Em 1998, o número de especializações oferecidas no país oriental foi reduzido de 504 para 249 e os estudantes que ingressam em universidades como a de Xangai, por exemplo, podem selecionar em que área vão se especializar após um ou dois anos de estudo, contou Davidovich.
“As propostas do documento Subsídios para a reforma da educação superior, que a ABC lançou há mais de dez anos, seguem essa mesma linha de pensamento”, disse Davidovich.
De acordo com o professor, algumas das propostas do documento são a introdução de ciclos de dois a três anos para cursos de graduação, com a possibilidade de transferência entre diferentes tipos de instituições, e a redução do número de horas em sala de aula e de disciplinas obrigatórias, para estimular o trabalho fora da sala de aula e dar mais tempo aos professores para lidar com alunos excepcionais ou com problemas de aprendizagem.
O documento também propõe o atraso da decisão de especialização dos estudantes e a maior flexibilidade no currículo, em vez de introduzir novos cursos de graduação.
“A introdução de novos cursos de graduação é uma praga no Brasil”, afirmou Davidovich. “Se surge uma área importante do conhecimento, como nanotecnologia, logo se cria um novo curso de graduação com esse foco no país.”
“Nanotecnologia é uma disciplina do curso de graduação em Física do MIT, assim como Filosofia e História da Ciência”, disse o especialista. “Esse eixo fundamental enxuto dos cursos permite acrescentar essas disciplinas eletivas e diversificar a formação dos alunos”, apontou.
O currículo dos cursos de graduação oferecidos pelo MIT (Massachusetts Institute of Technology – EUA) é composto por um conjunto de disciplinas básicas e uma série de outras eletivas, apontou Davidovich.
Experiências no Brasil
No Brasil, uma das instituições que apostaram nesse tipo de currículo diferenciado foi a Universidade Federal do ABC (UFABC). O currículo do curso de Bacharelado em Ciência e Tecnologia oferecido pela universidade fundada em 2005 é composto por um ciclo básico de disciplinas fundamentais.

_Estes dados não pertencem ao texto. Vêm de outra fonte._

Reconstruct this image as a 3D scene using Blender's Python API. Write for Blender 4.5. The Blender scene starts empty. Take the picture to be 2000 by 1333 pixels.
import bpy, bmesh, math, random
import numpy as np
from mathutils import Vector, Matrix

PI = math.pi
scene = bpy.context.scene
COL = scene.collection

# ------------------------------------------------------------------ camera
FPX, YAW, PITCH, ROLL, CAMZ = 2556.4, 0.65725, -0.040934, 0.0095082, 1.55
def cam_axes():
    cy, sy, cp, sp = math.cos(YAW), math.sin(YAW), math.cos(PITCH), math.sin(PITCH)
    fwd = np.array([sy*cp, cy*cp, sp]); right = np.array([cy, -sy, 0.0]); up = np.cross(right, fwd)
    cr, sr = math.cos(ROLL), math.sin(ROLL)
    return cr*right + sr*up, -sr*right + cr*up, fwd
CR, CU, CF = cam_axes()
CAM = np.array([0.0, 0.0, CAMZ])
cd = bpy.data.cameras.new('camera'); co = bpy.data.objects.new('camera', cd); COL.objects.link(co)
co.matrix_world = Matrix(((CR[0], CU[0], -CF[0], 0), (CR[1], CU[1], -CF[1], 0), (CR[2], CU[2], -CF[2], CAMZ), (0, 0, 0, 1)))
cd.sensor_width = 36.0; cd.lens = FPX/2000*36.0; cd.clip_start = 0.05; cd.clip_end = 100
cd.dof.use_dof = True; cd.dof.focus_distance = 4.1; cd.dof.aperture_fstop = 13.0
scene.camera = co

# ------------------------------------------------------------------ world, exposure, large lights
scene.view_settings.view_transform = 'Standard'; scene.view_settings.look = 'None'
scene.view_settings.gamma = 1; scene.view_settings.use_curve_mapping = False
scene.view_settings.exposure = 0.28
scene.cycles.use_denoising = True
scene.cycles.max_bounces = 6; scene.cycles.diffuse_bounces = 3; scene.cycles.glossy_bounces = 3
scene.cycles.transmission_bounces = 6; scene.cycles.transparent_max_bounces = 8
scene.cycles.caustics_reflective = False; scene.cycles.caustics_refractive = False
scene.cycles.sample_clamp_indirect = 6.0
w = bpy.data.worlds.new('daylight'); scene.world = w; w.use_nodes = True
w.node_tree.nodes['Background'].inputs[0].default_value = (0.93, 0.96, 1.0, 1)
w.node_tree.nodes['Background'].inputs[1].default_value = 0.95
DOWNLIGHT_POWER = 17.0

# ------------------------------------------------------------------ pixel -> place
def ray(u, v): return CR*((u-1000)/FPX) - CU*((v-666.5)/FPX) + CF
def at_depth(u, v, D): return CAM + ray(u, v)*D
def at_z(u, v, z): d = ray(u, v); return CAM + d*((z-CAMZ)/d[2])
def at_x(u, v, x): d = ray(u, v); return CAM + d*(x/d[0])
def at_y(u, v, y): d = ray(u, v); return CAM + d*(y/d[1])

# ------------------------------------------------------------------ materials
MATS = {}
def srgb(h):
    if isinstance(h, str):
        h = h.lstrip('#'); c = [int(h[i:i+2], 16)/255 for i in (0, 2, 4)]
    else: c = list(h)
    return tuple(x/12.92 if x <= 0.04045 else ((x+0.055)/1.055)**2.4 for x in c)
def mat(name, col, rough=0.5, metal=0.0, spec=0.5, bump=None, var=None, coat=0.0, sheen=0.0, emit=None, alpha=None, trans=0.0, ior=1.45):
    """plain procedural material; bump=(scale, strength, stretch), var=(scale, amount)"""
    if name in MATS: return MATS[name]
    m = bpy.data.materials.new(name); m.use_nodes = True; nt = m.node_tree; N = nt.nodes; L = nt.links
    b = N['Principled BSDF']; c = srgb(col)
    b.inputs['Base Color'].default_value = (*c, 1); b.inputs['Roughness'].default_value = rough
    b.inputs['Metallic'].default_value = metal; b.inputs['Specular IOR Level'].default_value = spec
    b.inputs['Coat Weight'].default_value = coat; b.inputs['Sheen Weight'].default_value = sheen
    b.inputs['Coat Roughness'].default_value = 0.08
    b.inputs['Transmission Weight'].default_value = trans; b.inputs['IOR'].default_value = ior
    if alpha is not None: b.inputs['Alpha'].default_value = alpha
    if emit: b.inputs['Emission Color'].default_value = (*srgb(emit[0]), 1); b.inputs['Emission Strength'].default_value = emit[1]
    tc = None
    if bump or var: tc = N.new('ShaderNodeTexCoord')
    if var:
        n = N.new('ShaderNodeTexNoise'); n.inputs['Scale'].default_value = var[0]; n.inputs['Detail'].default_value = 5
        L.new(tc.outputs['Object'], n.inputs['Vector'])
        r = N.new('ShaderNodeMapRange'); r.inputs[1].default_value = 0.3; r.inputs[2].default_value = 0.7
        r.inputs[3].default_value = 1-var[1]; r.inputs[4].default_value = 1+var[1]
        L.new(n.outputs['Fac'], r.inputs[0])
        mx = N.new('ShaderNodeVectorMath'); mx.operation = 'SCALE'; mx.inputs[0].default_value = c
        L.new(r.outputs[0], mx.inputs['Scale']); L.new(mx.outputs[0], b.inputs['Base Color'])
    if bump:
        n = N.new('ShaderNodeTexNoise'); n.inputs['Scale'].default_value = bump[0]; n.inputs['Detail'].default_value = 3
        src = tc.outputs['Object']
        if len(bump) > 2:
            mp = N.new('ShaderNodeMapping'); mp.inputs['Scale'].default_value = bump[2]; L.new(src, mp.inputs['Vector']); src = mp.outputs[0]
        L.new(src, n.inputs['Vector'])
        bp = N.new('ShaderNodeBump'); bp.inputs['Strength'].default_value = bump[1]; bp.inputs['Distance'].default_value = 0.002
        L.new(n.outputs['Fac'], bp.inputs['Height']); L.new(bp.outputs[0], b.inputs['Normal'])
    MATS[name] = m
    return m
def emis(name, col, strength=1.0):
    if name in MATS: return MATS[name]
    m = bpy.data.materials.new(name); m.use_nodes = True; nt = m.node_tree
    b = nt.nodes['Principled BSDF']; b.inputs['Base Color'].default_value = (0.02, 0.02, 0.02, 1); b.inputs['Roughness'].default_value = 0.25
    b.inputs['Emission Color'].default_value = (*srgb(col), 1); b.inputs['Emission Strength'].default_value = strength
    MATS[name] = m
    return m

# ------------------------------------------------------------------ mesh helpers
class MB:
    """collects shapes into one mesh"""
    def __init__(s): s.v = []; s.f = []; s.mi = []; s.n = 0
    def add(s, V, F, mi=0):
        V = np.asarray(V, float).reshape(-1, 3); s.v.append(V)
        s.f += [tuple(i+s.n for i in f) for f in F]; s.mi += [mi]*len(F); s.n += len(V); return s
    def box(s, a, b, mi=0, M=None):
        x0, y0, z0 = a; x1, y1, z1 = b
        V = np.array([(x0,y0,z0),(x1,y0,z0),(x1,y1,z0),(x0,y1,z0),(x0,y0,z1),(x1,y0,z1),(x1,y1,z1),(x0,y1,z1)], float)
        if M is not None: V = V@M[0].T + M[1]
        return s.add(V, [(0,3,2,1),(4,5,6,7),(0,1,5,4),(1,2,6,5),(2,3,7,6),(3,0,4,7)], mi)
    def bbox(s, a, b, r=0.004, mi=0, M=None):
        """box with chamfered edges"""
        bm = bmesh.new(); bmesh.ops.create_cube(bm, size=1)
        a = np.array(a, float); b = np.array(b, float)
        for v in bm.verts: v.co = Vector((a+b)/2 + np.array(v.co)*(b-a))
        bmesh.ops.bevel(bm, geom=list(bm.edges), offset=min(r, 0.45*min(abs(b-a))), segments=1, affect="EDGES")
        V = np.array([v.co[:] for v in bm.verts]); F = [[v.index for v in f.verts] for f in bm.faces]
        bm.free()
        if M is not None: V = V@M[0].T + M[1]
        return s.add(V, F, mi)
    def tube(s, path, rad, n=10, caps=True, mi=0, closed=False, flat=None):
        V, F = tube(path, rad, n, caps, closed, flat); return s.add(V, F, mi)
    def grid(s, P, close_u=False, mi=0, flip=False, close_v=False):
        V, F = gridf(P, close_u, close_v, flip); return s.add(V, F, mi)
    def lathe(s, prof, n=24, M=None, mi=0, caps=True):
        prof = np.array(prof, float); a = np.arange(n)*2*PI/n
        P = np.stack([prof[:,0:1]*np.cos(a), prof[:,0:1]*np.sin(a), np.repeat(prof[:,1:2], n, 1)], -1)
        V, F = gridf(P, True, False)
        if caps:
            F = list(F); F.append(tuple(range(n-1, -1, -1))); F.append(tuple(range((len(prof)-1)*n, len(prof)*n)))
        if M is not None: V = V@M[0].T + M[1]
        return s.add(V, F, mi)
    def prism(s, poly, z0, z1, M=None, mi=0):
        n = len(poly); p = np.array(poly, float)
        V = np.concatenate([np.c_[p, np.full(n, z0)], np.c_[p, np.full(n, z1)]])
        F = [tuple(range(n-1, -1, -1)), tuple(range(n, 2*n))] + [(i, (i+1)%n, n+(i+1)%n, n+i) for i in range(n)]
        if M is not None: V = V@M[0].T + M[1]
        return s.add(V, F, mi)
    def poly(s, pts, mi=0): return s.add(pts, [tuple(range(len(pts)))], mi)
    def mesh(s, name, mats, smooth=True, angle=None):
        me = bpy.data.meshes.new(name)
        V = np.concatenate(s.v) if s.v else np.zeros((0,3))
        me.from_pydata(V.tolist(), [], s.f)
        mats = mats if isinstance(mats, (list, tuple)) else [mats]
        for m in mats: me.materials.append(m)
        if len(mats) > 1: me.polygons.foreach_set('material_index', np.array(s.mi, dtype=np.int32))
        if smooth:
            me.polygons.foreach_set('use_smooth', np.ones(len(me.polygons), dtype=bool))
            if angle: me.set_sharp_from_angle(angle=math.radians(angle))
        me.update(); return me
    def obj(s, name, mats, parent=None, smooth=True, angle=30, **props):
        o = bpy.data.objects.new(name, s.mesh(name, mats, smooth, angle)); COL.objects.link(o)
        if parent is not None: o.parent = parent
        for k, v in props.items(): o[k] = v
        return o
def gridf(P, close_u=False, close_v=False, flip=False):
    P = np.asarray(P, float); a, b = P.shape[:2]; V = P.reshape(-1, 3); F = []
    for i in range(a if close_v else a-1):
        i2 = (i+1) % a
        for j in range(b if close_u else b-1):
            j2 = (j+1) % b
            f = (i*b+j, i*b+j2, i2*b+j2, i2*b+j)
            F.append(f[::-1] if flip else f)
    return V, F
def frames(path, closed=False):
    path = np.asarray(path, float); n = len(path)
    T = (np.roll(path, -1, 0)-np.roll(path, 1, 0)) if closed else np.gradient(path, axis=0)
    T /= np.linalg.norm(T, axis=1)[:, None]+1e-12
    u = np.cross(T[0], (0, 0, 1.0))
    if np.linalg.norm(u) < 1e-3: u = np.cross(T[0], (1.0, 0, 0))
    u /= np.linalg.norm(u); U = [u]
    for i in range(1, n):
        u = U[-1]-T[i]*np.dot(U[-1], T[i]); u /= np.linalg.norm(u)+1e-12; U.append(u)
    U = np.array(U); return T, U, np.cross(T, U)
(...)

Após concluir o número requerido de créditos, o aluno obtém o diploma de Bacharel em Ciência e Tecnologia, habilitando-se a prosseguir os estudos de graduação em Engenharia, Ciências da Natureza, Matemática ou Ciência da Computação.
Também há a possibilidade de o aluno fazer o mestrado na própria universidade ou de se transferir para cursos de formação superior em outras instituições nacionais e internacionais.
“Os currículos dos cursos de graduação oferecidos pelas universidades brasileiras precisam ser flexibilizados porque o estudante não sabe exatamente o que quer quando entra na universidade e um currículo mais flexível permite que eles sejam livres para fazer suas próprias escolhas”, avaliou Luiz Bevilacqua, ex-reitor da UFABC.
A estrutura curricular dos cursos de Engenharia da Escola Politécnica (Poli) da Universidade de São Paulo (USP) também foi flexibilizada nos últimos anos, contou José Roberto Cardoso, diretor da instituição.
Atualmente, os ingressantes nos cursos de Engenharia têm a possibilidade de realizar até 15% do curso onde desejarem. Além disso, a instituição tem discutido a possibilidade de diminuir a carga horária de 28 horas por semana de hora-aula que os estudantes enfrentam atualmente.